+++ Dataset content +++
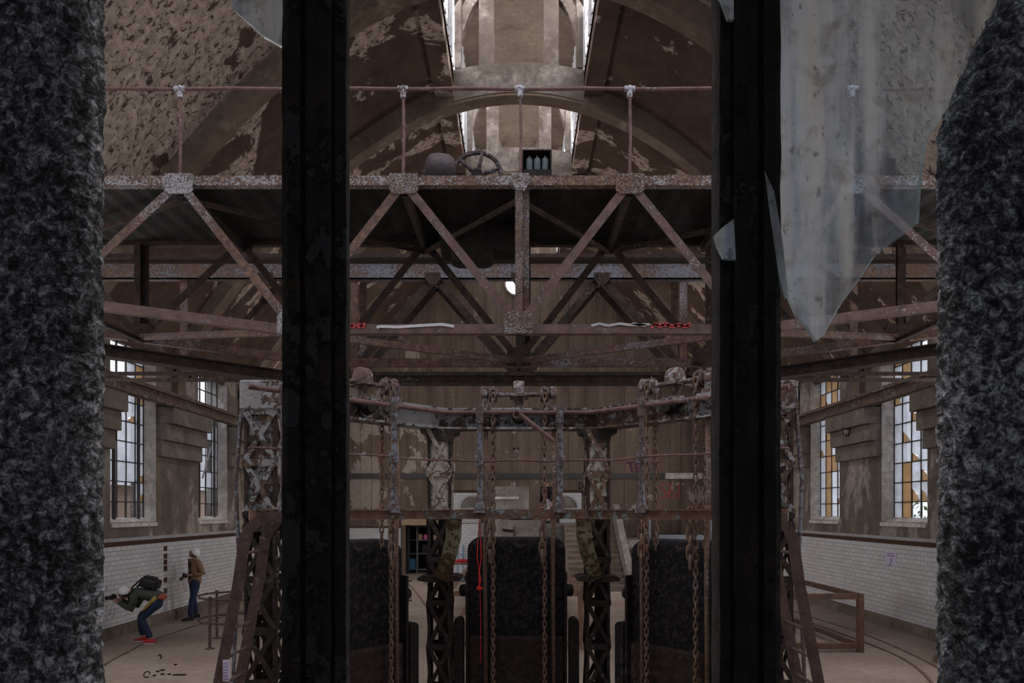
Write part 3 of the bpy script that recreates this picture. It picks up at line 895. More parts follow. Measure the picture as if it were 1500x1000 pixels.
# deck sheets, joists
mb = MB(); xs = [-8.4 + .14 * i for i in range(121)]
mb.strip([(x, YA + .1, TZ - .06 + (.006 if i % 2 else -.006)) for i, x in enumerate(xs)], [(x, YA + .1, TZ - .035 + (.006 if i % 2 else -.006)) for i, x in enumerate(xs)], (0, YBG - YA - .02, 0))
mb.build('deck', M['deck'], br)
for x in [-7.4, -4.22, -2.8, -1.43, 0, 1.38, 2.8, 4.17, 7.35]:
    mb = MB(); mb.bar((x, YA + .05, TZ - .16), (x, YBG, TZ - .16), .07, .14); mb.build('cross_beam', M['truss_dark'], br)
for (x0, x1) in ((-4.22, -1.43), (0, -1.43), (0, 1.38), (4.17, 1.38), (-4.22, -7.4), (4.17, 7.35)):
    mb = MB(); angle_bar(mb, (x0, YA + .1, TZ - .25), (x1, YBG - .05, TZ - .25), .07, up=(0, 0, 1)); mb.build('deck_brace', M['truss_dark'], br)
for (x0, x1) in ((-2.82, 0), (2.82, 0), (-2.82, -5.75), (2.82, 5.75)):
    mb = MB(); p = V((x0, YA + .05, lz(x0) - .1)); q = V((x1, YBG - .04, lz(x1) - .07)); mb.bar(p, q, .055, .05); mb.bar(p, q, .01, .1, oh=.02)
    mb.build('wind_brace', M['truss'], br)
for x in LOWN:
    mb = MB(); mb.bar((x, YA + .05, lz(x) - .1), (x, YBG, lz(x) - .1), .08, .06); mb.build('cross_strut', M['truss_dark'], br)
mb = MB(); c = P(722, 372, 10.0); mb.box(c + V((-.75, -.2, .0)), c + V((.35, .25, .5))); mb.lathe([(.16, -.3), (.2, -.2), (.2, .2), (.16, .3)], c + V((-.3, 0, .0)), (1, 0, 0), 16); mb.lathe([(.1, .02), (.1, .6)], c + V((.42, 0, -.1)), (0, 0, 1), 12); mb.build('travel_gear', M['dark_iron'], br, smooth='auto')
# handrail
RZ = E + (748 - 128) * YA / F
mb = MB(); mb.tube([(-8.4 + i * .4, YA + .03, RZ + .006 * math.sin(i * 1.7)) for i in range(43)], .022, 8); mb.build('handrail', M['pipe'], br, smooth=True)
for px in (-65, 100, 262, 590, 762, 923, 1085, 1250, 1410):
    x = (px - 760) * YA / F
    mb = MB(); mb.tube([(x, YA + .03, TZ), (x + .01, YA + .03, TZ + .5), (x, YA + .03, RZ)], .019, 8); mb.lathe([(.05, 0), (.05, .015), (.025, .02), (.025, .06)], (x, YA + .03, TZ), (0, 0, 1), 10); p = mb.build('railing_post', M['pipe'], br, smooth='auto')
    mb = MB(); mb.tube([(x - .065, YA + .03, RZ), (x + .065, YA + .03, RZ)], .036, 10); mb.tube([(x, YA + .03, RZ), (x, YA + .03, RZ - .11)], .034, 10); mb.ball((x, YA + .03, RZ), .043, 10, 6); mb.build('tee_fitting', M['fitting'], p, smooth='auto')
# graffiti on the lower chord
gy = YA - .011; gs = YA / F
def gq(px, py): return P(px, py, gy)
for lines, m in (([[(0, 0), (9, 8)], [(0, 8), (9, 0)], [(13, 0), (24, 8)], [(14, 8), (23, 0)], [(0, 4), (24, 4)]], 'redpaint'),):
    strokes(lines, gq(511, 481), (1, 0, 0), (0, 0, 1), (0, -1, 0), .022, gs).build('red_graffiti', M[m], br)
strokes([[(0, 2), (4, 4), (30, 3), (60, 5), (95, 7), (113, 4)]], gq(552, 482), (1, 0, 0), (0, 0, 1), (0, -1, 0), .034, gs).build('white_graffiti', M['white'], br)
strokes([[(0, 0), (6, 8), (12, 1), (20, 8), (30, 1), (40, 7), (50, 1), (57, 8)], [(2, 5), (57, 4)]], gq(954, 481), (1, 0, 0), (0, 0, 1), (0, -1, 0), .028, gs).build('red_graffiti', M['redpaint'], br)
strokes([[(0, 3), (12, 6), (25, 3), (40, 6), (60, 4), (86, 5)], [(60, 6), (80, 3)]], gq(866, 480), (1, 0, 0), (0, 0, 1), (0, -1, 0), .03, gs).build('white_graffiti', M['grey_tile'], br)

# machines on the bridge deck
c = V(((699 - 760) * .0093, 9.3, TZ))
w = thing('flywheel', 'spoked iron flywheel standing on the bridge deck beside the motor', 'wheel', tuple(c))
hub = c + V((0, 0, .395))
mb = MB(); mb.tube([hub + V((.325 * math.cos(t), .02 * math.sin(t), .325 * math.sin(t))) for t in [2 * PI * i / 48 for i in range(48)]], .032, 8, True); mb.build('rim', M['flywheel'], w, smooth=True)
for k in range(6):
    a = .30 + k * PI / 3
    mb = MB(); mb.tube([hub, hub + V((.32 * math.cos(a), 0, .32 * math.sin(a)))], [.034, .02], 8); mb.build('spoke', M['flywheel'], w, smooth=True)
mb = MB(); mb.lathe([(.06, -.1), (.075, -.08), (.075, .08), (.06, .1)], hub, (0, 1, 0), 14); mb.build('hub', M['flywheel'], w, smooth='auto')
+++
[Stated problem]
Give again, exactly, the lines from the start of the data through the one holding "mb.strip([(x, YA +"; omit the pictures.

[The response]
Write part 3 of the bpy script that recreates this picture. It picks up at line 895. More parts follow. Measure the picture as if it were 1500x1000 pixels.
# deck sheets, joists
mb = MB(); xs = [-8.4 + .14 * i for i in range(121)]
mb.strip([(x, YA + .1, TZ - .06 + (.006 if i % 2 else -.006)) for i, x in enumerate(xs)], [(x, YA + .1, TZ - .035 + (.006 if i % 2 else -.006)) for i, x in enumerate(xs)], (0, YBG - YA - .02, 0))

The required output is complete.